**Brief**
Please print the full listing exactly.

**Collected data**

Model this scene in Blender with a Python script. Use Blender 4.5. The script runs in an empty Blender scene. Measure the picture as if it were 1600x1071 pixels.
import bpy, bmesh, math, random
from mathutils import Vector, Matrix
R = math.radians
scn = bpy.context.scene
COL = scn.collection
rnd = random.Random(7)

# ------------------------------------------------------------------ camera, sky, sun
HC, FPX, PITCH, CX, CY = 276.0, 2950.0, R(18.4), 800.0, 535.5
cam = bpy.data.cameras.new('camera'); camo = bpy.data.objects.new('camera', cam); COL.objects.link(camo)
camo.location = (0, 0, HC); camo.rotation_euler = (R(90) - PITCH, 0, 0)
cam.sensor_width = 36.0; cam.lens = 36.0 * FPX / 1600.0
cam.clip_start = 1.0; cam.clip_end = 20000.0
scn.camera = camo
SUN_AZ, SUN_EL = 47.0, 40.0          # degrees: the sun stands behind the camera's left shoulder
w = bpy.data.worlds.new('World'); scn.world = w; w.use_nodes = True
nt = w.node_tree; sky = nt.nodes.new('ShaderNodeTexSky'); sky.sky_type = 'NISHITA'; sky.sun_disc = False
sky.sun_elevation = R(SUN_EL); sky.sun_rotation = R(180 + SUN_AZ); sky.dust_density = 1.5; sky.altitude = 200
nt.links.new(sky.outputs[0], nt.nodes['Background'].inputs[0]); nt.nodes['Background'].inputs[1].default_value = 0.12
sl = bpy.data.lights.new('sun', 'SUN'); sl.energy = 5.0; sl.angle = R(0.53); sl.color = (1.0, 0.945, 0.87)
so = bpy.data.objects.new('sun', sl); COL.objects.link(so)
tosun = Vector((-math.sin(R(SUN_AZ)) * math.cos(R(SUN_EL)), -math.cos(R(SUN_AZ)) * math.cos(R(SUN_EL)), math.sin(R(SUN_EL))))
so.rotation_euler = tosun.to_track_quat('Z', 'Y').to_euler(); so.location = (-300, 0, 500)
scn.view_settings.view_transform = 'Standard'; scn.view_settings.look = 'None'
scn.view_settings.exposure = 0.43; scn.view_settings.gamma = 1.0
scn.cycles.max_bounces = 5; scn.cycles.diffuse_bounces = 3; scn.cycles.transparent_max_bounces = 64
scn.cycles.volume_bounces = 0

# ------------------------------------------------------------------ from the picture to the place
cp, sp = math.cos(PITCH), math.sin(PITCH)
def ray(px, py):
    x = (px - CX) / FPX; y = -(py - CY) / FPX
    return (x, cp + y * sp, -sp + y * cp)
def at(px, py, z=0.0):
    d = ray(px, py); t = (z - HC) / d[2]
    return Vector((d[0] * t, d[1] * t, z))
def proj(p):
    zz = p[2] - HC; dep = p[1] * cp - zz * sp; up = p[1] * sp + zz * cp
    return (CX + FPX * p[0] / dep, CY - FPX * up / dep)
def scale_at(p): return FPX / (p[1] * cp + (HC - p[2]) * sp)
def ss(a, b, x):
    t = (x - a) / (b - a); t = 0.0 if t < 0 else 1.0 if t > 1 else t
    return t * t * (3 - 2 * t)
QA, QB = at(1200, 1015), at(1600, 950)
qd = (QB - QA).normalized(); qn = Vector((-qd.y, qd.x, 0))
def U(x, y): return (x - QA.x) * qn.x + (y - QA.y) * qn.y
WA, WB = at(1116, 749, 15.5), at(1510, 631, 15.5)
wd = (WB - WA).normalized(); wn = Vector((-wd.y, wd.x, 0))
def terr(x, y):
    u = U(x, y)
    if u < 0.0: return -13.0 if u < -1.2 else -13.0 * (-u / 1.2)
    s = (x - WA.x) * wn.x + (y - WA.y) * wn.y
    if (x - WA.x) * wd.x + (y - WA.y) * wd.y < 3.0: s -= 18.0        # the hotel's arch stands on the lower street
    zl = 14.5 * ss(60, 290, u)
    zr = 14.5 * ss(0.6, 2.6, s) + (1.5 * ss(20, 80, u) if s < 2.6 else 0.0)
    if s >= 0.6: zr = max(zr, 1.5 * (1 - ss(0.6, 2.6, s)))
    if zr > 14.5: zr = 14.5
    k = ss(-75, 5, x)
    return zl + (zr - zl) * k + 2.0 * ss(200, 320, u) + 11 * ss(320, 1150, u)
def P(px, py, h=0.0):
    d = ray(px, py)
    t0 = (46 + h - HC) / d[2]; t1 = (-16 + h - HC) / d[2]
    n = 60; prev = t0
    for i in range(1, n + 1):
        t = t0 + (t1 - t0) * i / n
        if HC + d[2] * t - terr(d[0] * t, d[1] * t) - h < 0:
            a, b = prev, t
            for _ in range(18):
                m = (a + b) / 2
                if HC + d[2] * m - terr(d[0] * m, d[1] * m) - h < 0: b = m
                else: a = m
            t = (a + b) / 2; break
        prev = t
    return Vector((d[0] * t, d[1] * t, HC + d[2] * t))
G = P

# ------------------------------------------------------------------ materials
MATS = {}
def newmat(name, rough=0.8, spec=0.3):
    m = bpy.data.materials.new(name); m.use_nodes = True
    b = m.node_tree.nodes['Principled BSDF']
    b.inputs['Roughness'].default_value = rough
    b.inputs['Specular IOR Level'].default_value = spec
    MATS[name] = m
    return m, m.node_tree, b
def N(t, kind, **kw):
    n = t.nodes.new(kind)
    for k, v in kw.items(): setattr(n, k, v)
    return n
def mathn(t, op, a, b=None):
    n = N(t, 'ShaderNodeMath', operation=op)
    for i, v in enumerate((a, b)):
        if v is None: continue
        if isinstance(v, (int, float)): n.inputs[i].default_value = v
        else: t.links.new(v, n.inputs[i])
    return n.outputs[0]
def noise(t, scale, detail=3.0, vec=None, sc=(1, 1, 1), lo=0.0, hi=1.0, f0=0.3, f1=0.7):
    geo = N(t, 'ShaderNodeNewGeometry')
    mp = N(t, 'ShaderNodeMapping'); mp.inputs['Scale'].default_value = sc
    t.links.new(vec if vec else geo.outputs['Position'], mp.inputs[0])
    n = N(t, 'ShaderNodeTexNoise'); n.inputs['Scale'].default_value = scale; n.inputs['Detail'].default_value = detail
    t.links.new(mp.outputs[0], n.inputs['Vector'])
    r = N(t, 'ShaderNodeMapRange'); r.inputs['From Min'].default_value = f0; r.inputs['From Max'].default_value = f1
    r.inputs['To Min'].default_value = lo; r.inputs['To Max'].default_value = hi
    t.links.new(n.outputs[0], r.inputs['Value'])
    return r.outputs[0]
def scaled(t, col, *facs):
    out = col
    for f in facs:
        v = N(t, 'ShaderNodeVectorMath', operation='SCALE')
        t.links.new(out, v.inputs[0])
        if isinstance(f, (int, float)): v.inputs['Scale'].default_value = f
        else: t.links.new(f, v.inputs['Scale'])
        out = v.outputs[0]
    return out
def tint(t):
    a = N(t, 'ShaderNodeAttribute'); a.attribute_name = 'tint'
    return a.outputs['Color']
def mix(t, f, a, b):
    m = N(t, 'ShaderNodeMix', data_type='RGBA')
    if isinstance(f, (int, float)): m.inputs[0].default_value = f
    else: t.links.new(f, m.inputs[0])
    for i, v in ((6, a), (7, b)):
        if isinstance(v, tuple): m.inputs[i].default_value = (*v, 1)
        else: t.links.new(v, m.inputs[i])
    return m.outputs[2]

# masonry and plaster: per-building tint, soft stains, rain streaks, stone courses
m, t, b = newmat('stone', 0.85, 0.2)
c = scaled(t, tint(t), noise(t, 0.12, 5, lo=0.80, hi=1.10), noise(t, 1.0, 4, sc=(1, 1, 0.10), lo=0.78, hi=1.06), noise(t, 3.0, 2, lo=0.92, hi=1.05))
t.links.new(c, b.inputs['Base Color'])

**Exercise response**
Model this scene in Blender with a Python script. Use Blender 4.5. The script runs in an empty Blender scene. Measure the picture as if it were 1600x1071 pixels.
import bpy, bmesh, math, random
from mathutils import Vector, Matrix
R = math.radians
scn = bpy.context.scene
COL = scn.collection
rnd = random.Random(7)

# ------------------------------------------------------------------ camera, sky, sun
HC, FPX, PITCH, CX, CY = 276.0, 2950.0, R(18.4), 800.0, 535.5
cam = bpy.data.cameras.new('camera'); camo = bpy.data.objects.new('camera', cam); COL.objects.link(camo)
camo.location = (0, 0, HC); camo.rotation_euler = (R(90) - PITCH, 0, 0)
cam.sensor_width = 36.0; cam.lens = 36.0 * FPX / 1600.0
cam.clip_start = 1.0; cam.clip_end = 20000.0
scn.camera = camo
SUN_AZ, SUN_EL = 47.0, 40.0          # degrees: the sun stands behind the camera's left shoulder
w = bpy.data.worlds.new('World'); scn.world = w; w.use_nodes = True
nt = w.node_tree; sky = nt.nodes.new('ShaderNodeTexSky'); sky.sky_type = 'NISHITA'; sky.sun_disc = False
sky.sun_elevation = R(SUN_EL); sky.sun_rotation = R(180 + SUN_AZ); sky.dust_density = 1.5; sky.altitude = 200
nt.links.new(sky.outputs[0], nt.nodes['Background'].inputs[0]); nt.nodes['Background'].inputs[1].default_value = 0.12
sl = bpy.data.lights.new('sun', 'SUN'); sl.energy = 5.0; sl.angle = R(0.53); sl.color = (1.0, 0.945, 0.87)
so = bpy.data.objects.new('sun', sl); COL.objects.link(so)
tosun = Vector((-math.sin(R(SUN_AZ)) * math.cos(R(SUN_EL)), -math.cos(R(SUN_AZ)) * math.cos(R(SUN_EL)), math.sin(R(SUN_EL))))
so.rotation_euler = tosun.to_track_quat('Z', 'Y').to_euler(); so.location = (-300, 0, 500)
scn.view_settings.view_transform = 'Standard'; scn.view_settings.look = 'None'
scn.view_settings.exposure = 0.43; scn.view_settings.gamma = 1.0
scn.cycles.max_bounces = 5; scn.cycles.diffuse_bounces = 3; scn.cycles.transparent_max_bounces = 64
scn.cycles.volume_bounces = 0

# ------------------------------------------------------------------ from the picture to the place
cp, sp = math.cos(PITCH), math.sin(PITCH)
def ray(px, py):
    x = (px - CX) / FPX; y = -(py - CY) / FPX
    return (x, cp + y * sp, -sp + y * cp)
def at(px, py, z=0.0):
    d = ray(px, py); t = (z - HC) / d[2]
    return Vector((d[0] * t, d[1] * t, z))
def proj(p):
    zz = p[2] - HC; dep = p[1] * cp - zz * sp; up = p[1] * sp + zz * cp
    return (CX + FPX * p[0] / dep, CY - FPX * up / dep)
def scale_at(p): return FPX / (p[1] * cp + (HC - p[2]) * sp)
def ss(a, b, x):
    t = (x - a) / (b - a); t = 0.0 if t < 0 else 1.0 if t > 1 else t
    return t * t * (3 - 2 * t)
QA, QB = at(1200, 1015), at(1600, 950)
qd = (QB - QA).normalized(); qn = Vector((-qd.y, qd.x, 0))
def U(x, y): return (x - QA.x) * qn.x + (y - QA.y) * qn.y
WA, WB = at(1116, 749, 15.5), at(1510, 631, 15.5)
wd = (WB - WA).normalized(); wn = Vector((-wd.y, wd.x, 0))
def terr(x, y):
    u = U(x, y)
    if u < 0.0: return -13.0 if u < -1.2 else -13.0 * (-u / 1.2)
    s = (x - WA.x) * wn.x + (y - WA.y) * wn.y
    if (x - WA.x) * wd.x + (y - WA.y) * wd.y < 3.0: s -= 18.0        # the hotel's arch stands on the lower street
    zl = 14.5 * ss(60, 290, u)
    zr = 14.5 * ss(0.6, 2.6, s) + (1.5 * ss(20, 80, u) if s < 2.6 else 0.0)
    if s >= 0.6: zr = max(zr, 1.5 * (1 - ss(0.6, 2.6, s)))
    if zr > 14.5: zr = 14.5
    k = ss(-75, 5, x)
    return zl + (zr - zl) * k + 2.0 * ss(200, 320, u) + 11 * ss(320, 1150, u)
def P(px, py, h=0.0):
    d = ray(px, py)
    t0 = (46 + h - HC) / d[2]; t1 = (-16 + h - HC) / d[2]
    n = 60; prev = t0
    for i in range(1, n + 1):
        t = t0 + (t1 - t0) * i / n
        if HC + d[2] * t - terr(d[0] * t, d[1] * t) - h < 0:
            a, b = prev, t
            for _ in range(18):
                m = (a + b) / 2
                if HC + d[2] * m - terr(d[0] * m, d[1] * m) - h < 0: b = m
                else: a = m
            t = (a + b) / 2; break
        prev = t
    return Vector((d[0] * t, d[1] * t, HC + d[2] * t))
G = P

# ------------------------------------------------------------------ materials
MATS = {}
def newmat(name, rough=0.8, spec=0.3):
    m = bpy.data.materials.new(name); m.use_nodes = True
    b = m.node_tree.nodes['Principled BSDF']
    b.inputs['Roughness'].default_value = rough
    b.inputs['Specular IOR Level'].default_value = spec
    MATS[name] = m
    return m, m.node_tree, b
def N(t, kind, **kw):
    n = t.nodes.new(kind)
    for k, v in kw.items(): setattr(n, k, v)
    return n
def mathn(t, op, a, b=None):
    n = N(t, 'ShaderNodeMath', operation=op)
    for i, v in enumerate((a, b)):
        if v is None: continue
        if isinstance(v, (int, float)): n.inputs[i].default_value = v
        else: t.links.new(v, n.inputs[i])
    return n.outputs[0]
def noise(t, scale, detail=3.0, vec=None, sc=(1, 1, 1), lo=0.0, hi=1.0, f0=0.3, f1=0.7):
    geo = N(t, 'ShaderNodeNewGeometry')
    mp = N(t, 'ShaderNodeMapping'); mp.inputs['Scale'].default_value = sc
    t.links.new(vec if vec else geo.outputs['Position'], mp.inputs[0])
    n = N(t, 'ShaderNodeTexNoise'); n.inputs['Scale'].default_value = scale; n.inputs['Detail'].default_value = detail
    t.links.new(mp.outputs[0], n.inputs['Vector'])
    r = N(t, 'ShaderNodeMapRange'); r.inputs['From Min'].default_value = f0; r.inputs['From Max'].default_value = f1
    r.inputs['To Min'].default_value = lo; r.inputs['To Max'].default_value = hi
    t.links.new(n.outputs[0], r.inputs['Value'])
    return r.outputs[0]
def scaled(t, col, *facs):
    out = col
    for f in facs:
        v = N(t, 'ShaderNodeVectorMath', operation='SCALE')
        t.links.new(out, v.inputs[0])
        if isinstance(f, (int, float)): v.inputs['Scale'].default_value = f
        else: t.links.new(f, v.inputs['Scale'])
        out = v.outputs[0]
    return out
def tint(t):
    a = N(t, 'ShaderNodeAttribute'); a.attribute_name = 'tint'
    return a.outputs['Color']
def mix(t, f, a, b):
    m = N(t, 'ShaderNodeMix', data_type='RGBA')
    if isinstance(f, (int, float)): m.inputs[0].default_value = f
    else: t.links.new(f, m.inputs[0])
    for i, v in ((6, a), (7, b)):
        if isinstance(v, tuple): m.inputs[i].default_value = (*v, 1)
        else: t.links.new(v, m.inputs[i])
    return m.outputs[2]

# masonry and plaster: per-building tint, soft stains, rain streaks, stone courses
m, t, b = newmat('stone', 0.85, 0.2)
c = scaled(t, tint(t), noise(t, 0.12, 5, lo=0.80, hi=1.10), noise(t, 1.0, 4, sc=(1, 1, 0.10), lo=0.78, hi=1.06), noise(t, 3.0, 2, lo=0.92, hi=1.05))
t.links.new(c, b.inputs['Base Color'])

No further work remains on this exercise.